• [Written exercise]:
Write only the number of lines holding the string "this".

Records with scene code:
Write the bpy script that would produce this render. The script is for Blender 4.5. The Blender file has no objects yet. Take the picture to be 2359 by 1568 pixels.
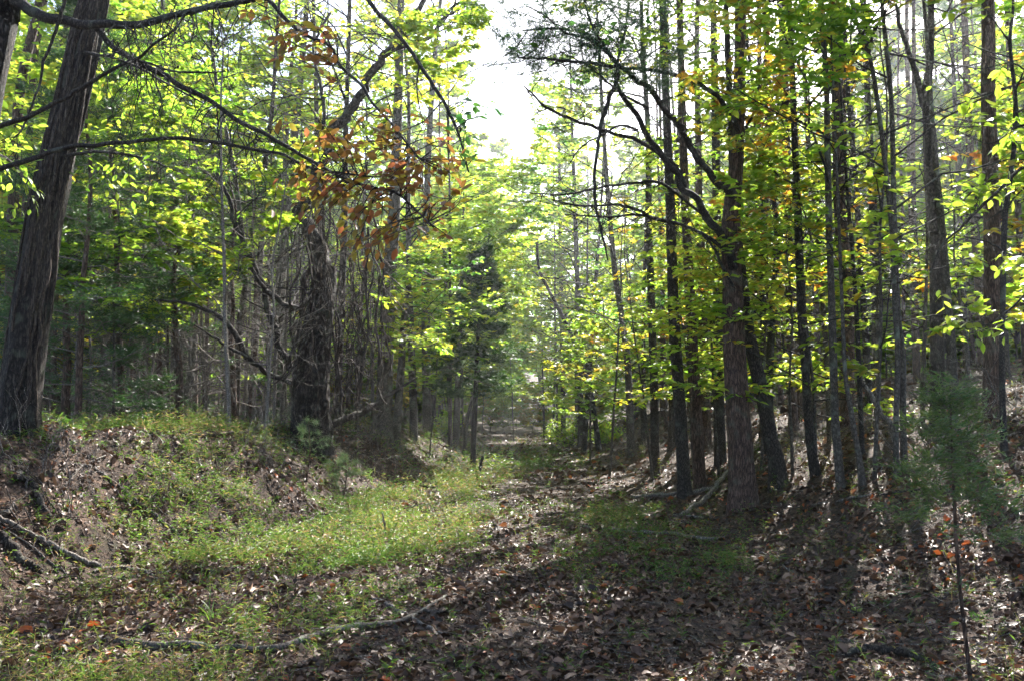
import bpy, math
import numpy as np
from mathutils import Vector

scene = bpy.context.scene
R = math.radians

# ------------------------------------------------------------------ camera
FOC, CX, CY, HORIZON = 2010.0, 1179.5, 784.0, 953.0       # in a 2359 x 1568 picture
PITCH = math.atan((HORIZON - CY) / FOC)
EYE = np.array([0.0, 0.0, 1.5])
cam_data = bpy.data.cameras.new('camera')
cam = bpy.data.objects.new('camera', cam_data)
scene.collection.objects.link(cam)
cam.location = EYE
cam.rotation_euler = (math.pi / 2 + PITCH, 0, 0)
cam_data.sensor_width = 36.0
cam_data.lens = 36.0 * FOC / (2 * CX)
cam_data.clip_start = 0.05
cam_data.clip_end = 2000
scene.camera = cam

# ------------------------------------------------------------------ sky and sun
SUN_AZ, SUN_EL = R(22), R(38)
SUN = np.array([math.sin(SUN_AZ) * math.cos(SUN_EL), math.cos(SUN_AZ) * math.cos(SUN_EL), math.sin(SUN_EL)])
world = bpy.data.worlds.new('World')
scene.world = world
world.use_nodes = True
wn = world.node_tree.nodes
sky = wn.new('ShaderNodeTexSky')
sky.sky_type = 'NISHITA'
sky.sun_disc = False
sky.sun_elevation = SUN_EL
sky.sun_rotation = SUN_AZ
sky.air_density = 1.0
sky.dust_density = 1.5
world.node_tree.links.new(sky.outputs[0], wn['Background'].inputs[0])
wn['Background'].inputs[1].default_value = 0.085
sun_data = bpy.data.lights.new('sun', 'SUN')
sun_data.energy = 5.0
sun_data.angle = R(0.53)
sun_data.color = (1.0, 0.955, 0.89)
sun = bpy.data.objects.new('sun', sun_data)
sun.rotation_euler = Vector(-SUN).to_track_quat('-Z', 'Y').to_euler()
scene.collection.objects.link(sun)
scene.view_settings.view_transform = 'Standard'
scene.view_settings.look = 'None'
scene.view_settings.gamma = 1.0
scene.view_settings.exposure = 2.35
scene.cycles.max_bounces = 8
scene.cycles.diffuse_bounces = 4
scene.cycles.transmission_bounces = 4
scene.cycles.transparent_max_bounces = 8
scene.cycles.use_denoising = True
scene.cycles.sample_clamp_indirect = 6.0
scene.cycles.volume_bounces = 0
HAZE = 0.0010
scene.cycles.use_adaptive_sampling = True
scene.cycles.adaptive_threshold = 0.04
scene.cycles.adaptive_min_samples = 16

# ------------------------------------------------------------------ numeric helpers
def rngs(k):
    return np.random.default_rng(k)

def norm(v):
    return v / np.maximum(np.linalg.norm(v, axis=-1, keepdims=True), 1e-9)

_T2 = np.random.default_rng(4242).random((256, 256))
_T3 = np.random.default_rng(4243).random((64, 64, 64))

def vnoise(x, y, z=0.0, seed=0):
    x, y = np.asarray(x, float), np.asarray(y, float)
    if np.ndim(z) == 0:
        o, q = (seed * 37 + 11) % 256, (seed * 91 + int(z * 13)) % 256
        i, j = np.floor(x), np.floor(y)
        u, v = x - i, y - j
        u, v = u * u * (3 - 2 * u), v * v * (3 - 2 * v)
        a = (i.astype(np.int64) + o) & 255; b = (j.astype(np.int64) + q) & 255
        a1, b1 = (a + 1) & 255, (b + 1) & 255
        return (_T2[a, b] * (1 - u) + _T2[a1, b] * u) * (1 - v) + (_T2[a, b1] * (1 - u) + _T2[a1, b1] * u) * v
    x, y, z = np.broadcast_arrays(x, y, np.asarray(z, float))
    i, j, k = np.floor(x), np.floor(y), np.floor(z)
    u, v, w = x - i, y - j, z - k
    u, v, w = u * u * (3 - 2 * u), v * v * (3 - 2 * v), w * w * (3 - 2 * w)
    a, b, c = (i.astype(np.int64) + seed * 37) & 63, (j.astype(np.int64) + seed * 17) & 63, (k.astype(np.int64) + seed * 5) & 63
    a1, b1, c1 = (a + 1) & 63, (b + 1) & 63, (c + 1) & 63
    lo = (_T3[a, b, c] * (1 - u) + _T3[a1, b, c] * u) * (1 - v) + (_T3[a, b1, c] * (1 - u) + _T3[a1, b1, c] * u) * v
    hi = (_T3[a, b, c1] * (1 - u) + _T3[a1, b, c1] * u) * (1 - v) + (_T3[a, b1, c1] * (1 - u) + _T3[a1, b1, c1] * u) * v
    return lo * (1 - w) + hi * w

def fbm(x, y, z=0.0, seed=0, oct=3):
    r, a, t = 0, 1.0, 0
    for o in range(oct):
        r = r + a * (vnoise(np.asarray(x) * 2 ** o, np.asarray(y) * 2 ** o, np.asarray(z) * 2 ** o, seed + o) - 0.5)
        t += a
        a *= 0.5
    return r / t * 2

def sstep(a, b, x):
    t = np.clip((np.asarray(x, float) - a) / (b - a), 0, 1)
    return t * t * (3 - 2 * t)

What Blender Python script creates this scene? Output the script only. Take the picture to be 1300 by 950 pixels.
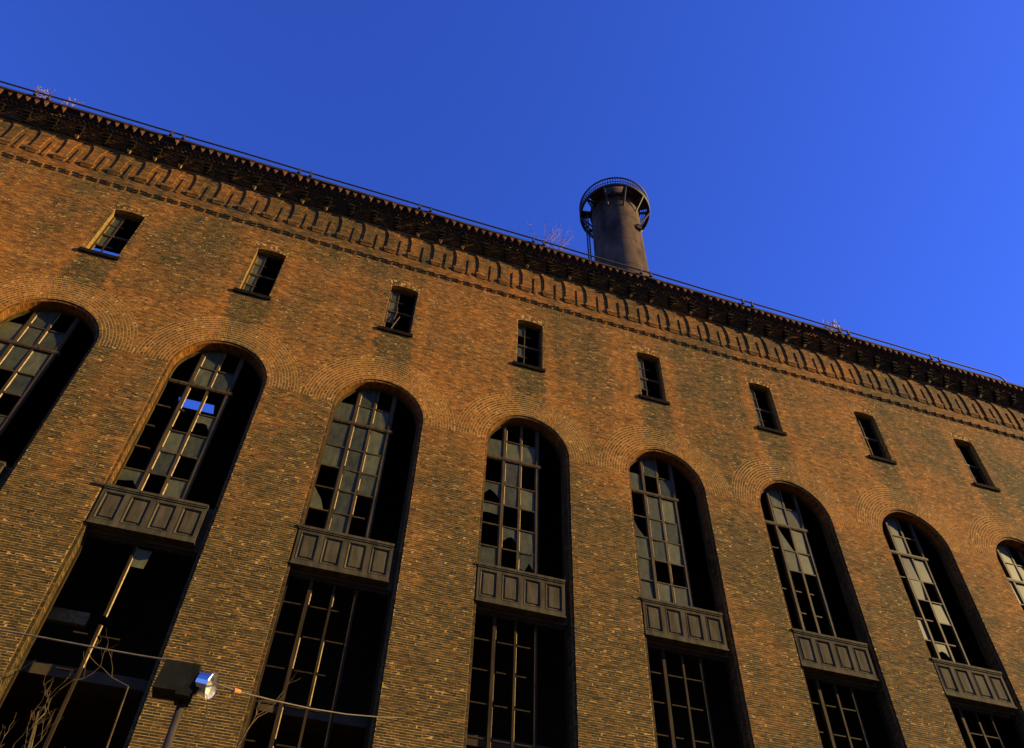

• [Completed task]:
2